NATAL PRESS

Natal, antes e durante a II Guerra, quase até o seu final, só tinha comunicações com o resto do país por meio de cabotagem. Cabotagem, para quem não se lembra, é a ligação feita por navios entre portos nacionais.
 
Naquele tempo, o porto de Natal sempre tinha dois, três navios ancorados e havia uma escala normal. Os navios de passageiros, os famosos Itas da Costeira e os Lloyds, faziam escalas anunciadas, com datas que eram antecipadas e cumpridas, e permitiam que você se programasse. A partir de 1944/1945, caminhões começaram a fazer a ligação de Natal com o Sul. E as mercadorias, que vinham de navio, passaram a ser transportadas por via terrestre, mais baratas e eficientes. A ameaça dos submarinos, que afundaram navios brasileiros, teve forte influencia nessa modificação. Depois da guerra ainda continuaram por algum tempo.

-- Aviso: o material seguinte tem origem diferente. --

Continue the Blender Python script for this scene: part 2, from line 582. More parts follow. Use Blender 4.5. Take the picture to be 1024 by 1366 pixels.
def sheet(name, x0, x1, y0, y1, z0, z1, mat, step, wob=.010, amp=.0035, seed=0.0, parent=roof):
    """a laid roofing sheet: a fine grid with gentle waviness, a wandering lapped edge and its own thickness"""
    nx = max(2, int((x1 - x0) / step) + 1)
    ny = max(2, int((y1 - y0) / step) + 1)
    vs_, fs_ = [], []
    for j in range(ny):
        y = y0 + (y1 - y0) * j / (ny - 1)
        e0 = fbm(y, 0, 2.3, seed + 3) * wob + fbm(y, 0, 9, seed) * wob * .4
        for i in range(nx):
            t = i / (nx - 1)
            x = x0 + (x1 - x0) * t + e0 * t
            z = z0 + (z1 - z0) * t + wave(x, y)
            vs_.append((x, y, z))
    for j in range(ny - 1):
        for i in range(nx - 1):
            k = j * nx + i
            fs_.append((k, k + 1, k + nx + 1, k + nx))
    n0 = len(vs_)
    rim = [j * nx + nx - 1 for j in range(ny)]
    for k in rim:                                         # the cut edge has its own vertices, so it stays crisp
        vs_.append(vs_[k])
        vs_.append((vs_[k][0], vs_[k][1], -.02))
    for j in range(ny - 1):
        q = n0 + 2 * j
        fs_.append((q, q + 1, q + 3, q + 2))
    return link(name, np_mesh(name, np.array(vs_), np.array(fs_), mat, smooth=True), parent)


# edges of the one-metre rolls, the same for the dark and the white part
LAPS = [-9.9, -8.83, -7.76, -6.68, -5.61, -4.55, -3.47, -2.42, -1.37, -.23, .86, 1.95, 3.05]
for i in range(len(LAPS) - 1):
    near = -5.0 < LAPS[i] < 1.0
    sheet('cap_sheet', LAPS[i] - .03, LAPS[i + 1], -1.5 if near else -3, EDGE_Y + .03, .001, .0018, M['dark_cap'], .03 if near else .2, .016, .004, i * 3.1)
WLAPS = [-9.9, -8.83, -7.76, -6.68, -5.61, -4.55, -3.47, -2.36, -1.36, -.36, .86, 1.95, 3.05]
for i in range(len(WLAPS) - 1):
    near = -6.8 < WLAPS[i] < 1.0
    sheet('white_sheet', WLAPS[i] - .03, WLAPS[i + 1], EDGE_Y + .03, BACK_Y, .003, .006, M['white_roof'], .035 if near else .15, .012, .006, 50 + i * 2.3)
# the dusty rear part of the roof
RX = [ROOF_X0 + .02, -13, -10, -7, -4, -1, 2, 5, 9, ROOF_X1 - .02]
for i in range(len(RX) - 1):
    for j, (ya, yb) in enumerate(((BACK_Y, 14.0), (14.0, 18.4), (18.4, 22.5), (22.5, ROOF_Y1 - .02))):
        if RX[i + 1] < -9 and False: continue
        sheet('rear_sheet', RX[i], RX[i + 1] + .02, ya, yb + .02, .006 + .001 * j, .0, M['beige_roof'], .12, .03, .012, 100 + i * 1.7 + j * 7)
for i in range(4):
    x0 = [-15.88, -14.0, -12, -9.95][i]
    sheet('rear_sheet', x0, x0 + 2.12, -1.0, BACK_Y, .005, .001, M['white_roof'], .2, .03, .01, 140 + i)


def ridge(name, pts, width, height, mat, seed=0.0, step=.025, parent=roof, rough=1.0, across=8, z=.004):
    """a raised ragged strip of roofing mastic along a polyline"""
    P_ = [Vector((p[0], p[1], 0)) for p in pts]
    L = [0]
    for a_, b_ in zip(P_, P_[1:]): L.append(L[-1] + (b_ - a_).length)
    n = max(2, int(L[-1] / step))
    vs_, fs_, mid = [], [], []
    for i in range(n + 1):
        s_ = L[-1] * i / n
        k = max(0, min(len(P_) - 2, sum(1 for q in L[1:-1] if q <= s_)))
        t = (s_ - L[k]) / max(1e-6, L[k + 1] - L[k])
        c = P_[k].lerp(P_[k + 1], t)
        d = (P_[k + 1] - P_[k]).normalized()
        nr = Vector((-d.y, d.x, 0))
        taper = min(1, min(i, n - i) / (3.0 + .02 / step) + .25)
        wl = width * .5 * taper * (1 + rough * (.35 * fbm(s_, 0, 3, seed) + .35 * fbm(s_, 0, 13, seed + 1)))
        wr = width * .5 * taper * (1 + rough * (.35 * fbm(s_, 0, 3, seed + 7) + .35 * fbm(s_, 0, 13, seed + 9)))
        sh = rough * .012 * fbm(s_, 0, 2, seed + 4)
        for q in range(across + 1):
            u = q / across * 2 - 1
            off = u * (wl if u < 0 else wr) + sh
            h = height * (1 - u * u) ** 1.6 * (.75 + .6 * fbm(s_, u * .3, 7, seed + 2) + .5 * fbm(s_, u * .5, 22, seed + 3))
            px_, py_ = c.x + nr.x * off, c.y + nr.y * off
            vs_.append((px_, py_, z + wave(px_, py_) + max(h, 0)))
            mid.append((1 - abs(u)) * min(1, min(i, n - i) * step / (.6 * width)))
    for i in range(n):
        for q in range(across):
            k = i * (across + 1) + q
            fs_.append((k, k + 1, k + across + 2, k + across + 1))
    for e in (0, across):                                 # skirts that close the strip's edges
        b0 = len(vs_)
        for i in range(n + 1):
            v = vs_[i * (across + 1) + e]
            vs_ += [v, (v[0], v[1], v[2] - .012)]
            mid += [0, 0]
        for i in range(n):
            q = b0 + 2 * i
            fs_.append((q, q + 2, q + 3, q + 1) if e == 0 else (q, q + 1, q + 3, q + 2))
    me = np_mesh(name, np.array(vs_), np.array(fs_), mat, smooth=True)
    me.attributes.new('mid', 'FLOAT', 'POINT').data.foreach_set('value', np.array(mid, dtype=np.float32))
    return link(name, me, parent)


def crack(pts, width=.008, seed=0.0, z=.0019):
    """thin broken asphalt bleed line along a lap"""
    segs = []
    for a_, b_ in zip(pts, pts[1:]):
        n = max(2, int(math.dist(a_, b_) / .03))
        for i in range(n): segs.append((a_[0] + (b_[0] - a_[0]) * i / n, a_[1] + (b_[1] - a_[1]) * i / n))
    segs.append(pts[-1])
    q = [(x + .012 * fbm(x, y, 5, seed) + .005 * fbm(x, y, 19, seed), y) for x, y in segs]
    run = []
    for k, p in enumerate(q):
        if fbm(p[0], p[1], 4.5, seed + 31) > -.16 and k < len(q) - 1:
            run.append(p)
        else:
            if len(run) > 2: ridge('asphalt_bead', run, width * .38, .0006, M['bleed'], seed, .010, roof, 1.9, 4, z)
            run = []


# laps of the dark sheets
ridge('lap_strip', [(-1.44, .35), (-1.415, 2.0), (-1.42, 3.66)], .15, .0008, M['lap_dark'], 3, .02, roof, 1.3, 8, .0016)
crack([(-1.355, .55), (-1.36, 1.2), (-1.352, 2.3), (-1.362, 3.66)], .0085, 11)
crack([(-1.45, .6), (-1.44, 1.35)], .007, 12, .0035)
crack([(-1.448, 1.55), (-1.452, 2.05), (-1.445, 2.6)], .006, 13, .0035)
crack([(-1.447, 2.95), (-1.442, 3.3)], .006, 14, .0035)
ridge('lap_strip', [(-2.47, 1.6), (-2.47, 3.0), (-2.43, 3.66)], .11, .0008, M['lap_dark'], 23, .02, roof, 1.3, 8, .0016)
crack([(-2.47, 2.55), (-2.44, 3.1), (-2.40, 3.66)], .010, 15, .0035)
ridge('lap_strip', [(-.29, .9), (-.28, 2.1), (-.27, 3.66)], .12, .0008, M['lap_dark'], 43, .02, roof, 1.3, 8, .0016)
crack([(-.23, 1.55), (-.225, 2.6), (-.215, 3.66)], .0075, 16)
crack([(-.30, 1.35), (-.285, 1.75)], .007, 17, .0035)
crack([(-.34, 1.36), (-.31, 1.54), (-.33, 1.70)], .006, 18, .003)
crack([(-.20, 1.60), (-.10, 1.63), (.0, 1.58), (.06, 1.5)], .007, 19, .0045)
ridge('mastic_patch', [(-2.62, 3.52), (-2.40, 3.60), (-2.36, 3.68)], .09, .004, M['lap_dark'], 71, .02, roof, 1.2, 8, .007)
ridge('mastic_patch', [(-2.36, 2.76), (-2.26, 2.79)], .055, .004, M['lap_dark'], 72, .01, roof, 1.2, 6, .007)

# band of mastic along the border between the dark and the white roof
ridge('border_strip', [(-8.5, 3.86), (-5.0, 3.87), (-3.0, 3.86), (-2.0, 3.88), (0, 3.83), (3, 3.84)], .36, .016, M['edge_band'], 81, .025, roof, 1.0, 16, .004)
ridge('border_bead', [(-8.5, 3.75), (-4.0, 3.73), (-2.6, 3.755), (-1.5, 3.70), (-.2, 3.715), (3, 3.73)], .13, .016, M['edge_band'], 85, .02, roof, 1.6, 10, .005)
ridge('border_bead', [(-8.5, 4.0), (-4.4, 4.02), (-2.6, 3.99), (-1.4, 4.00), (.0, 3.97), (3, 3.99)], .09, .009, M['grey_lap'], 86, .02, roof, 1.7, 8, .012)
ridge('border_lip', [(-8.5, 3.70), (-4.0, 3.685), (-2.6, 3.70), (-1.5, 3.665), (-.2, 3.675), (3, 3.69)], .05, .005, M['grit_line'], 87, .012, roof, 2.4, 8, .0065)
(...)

Fiz algumas viagens de navio, a primeira delas de Natal à Recife, num Ita. Depois fui para o Rio (1949) e, quando estudava em Maceió, fiz muitas viagens para lá. Era a forma mais fácil, rápida, confortável e econômica de viajar. Depois surgiram os aviões em maior quantidade e a preços razoáveis.
 
Para ir à Recife, que era mais difícil do que ir à Europa hoje (e era), se tinha três opções: navio, trem e ônibus. A mais rápida e confortável era de navio. Você saía daqui ao anoitecer e amanhecia em Recife. De trem, saía as cinco da manhã e, se estivesse dentro do horário (e nunca estava), você chegava as nove da noite. E ônibus, sem estradas que prestassem, dependia da sorte. A mais famosa viagem terrestre era pela “marineta de Chaveta” (uma espécie de van), que poderia levara de 12 a 24 horas, dependendo e chovia ou não.
 
Fiz essa viagem por todos esses meios. Lembro-me da minha primeira viagem à Recife, de trem, que milagrosamente chegou no horário. Fui com meu pai e minha mãe assistir a formatura de meus tios Protásio e Pelúsio, em 1936. Recordo a macarronada que comemos no vagão restaurante, com queijo do reino ralado e um pãozinho quente com mantegia; nunca esqueci. Fui de navio algumas vezes, a viagem mais confortável e com chegada prevista e obedecida. E fui algumas vezes na marineta de Chaveta. Numa dessas viagens, chovendo, estradas enlameadas e escorregadias, rio Mamanguape cheio que não permitia sua travessia (não existia ponte), fomos por Sapé, o que aumentava as horas de viagem. Levamos umas 12 horas.

O “Rio das Antas” foi um dos últimos navios cargueiros de cabotagem com destino à Natal. Vinha de Porto Alegre, com escala em Santos e no Rio. Muitos comerciantes de Natal tinham mercadorias para receber por esse barco. Nosso escritório de representações tinha vários conhecimentos de mercadorias embarcadas nesse navio (conhecimento era o documento que confirmava o embarque da mercadoria e permitia sua retirada do porto).
 
Esse navio praticamente desapareceu. A última notícia que se teve dele foi a internação em Ilhéus, que não estava em sua rota e onde parou para reparos. Daí em diante, nunca mais houve notícias da continuação de sua viagem e nunca chegou aqui. E virou motivo de piada. Quando você procurava uma mercadoria qualquer e não encontrava, surgia a pergunta: vinha no “Rio das Antas”?
 
Pode-se afirmar, sem dúvidas, que esse navio marcou a vitória dos caminhões sobre os navios, no transporte de mercadorias do Sul para cá. Frete mais barato, entrega de porta a porta, recebimento de indenizações por danos, imediata (era descontado do frete a ser pago) e cada vez mais rápido e seguro, à medida que melhoravam as estradas.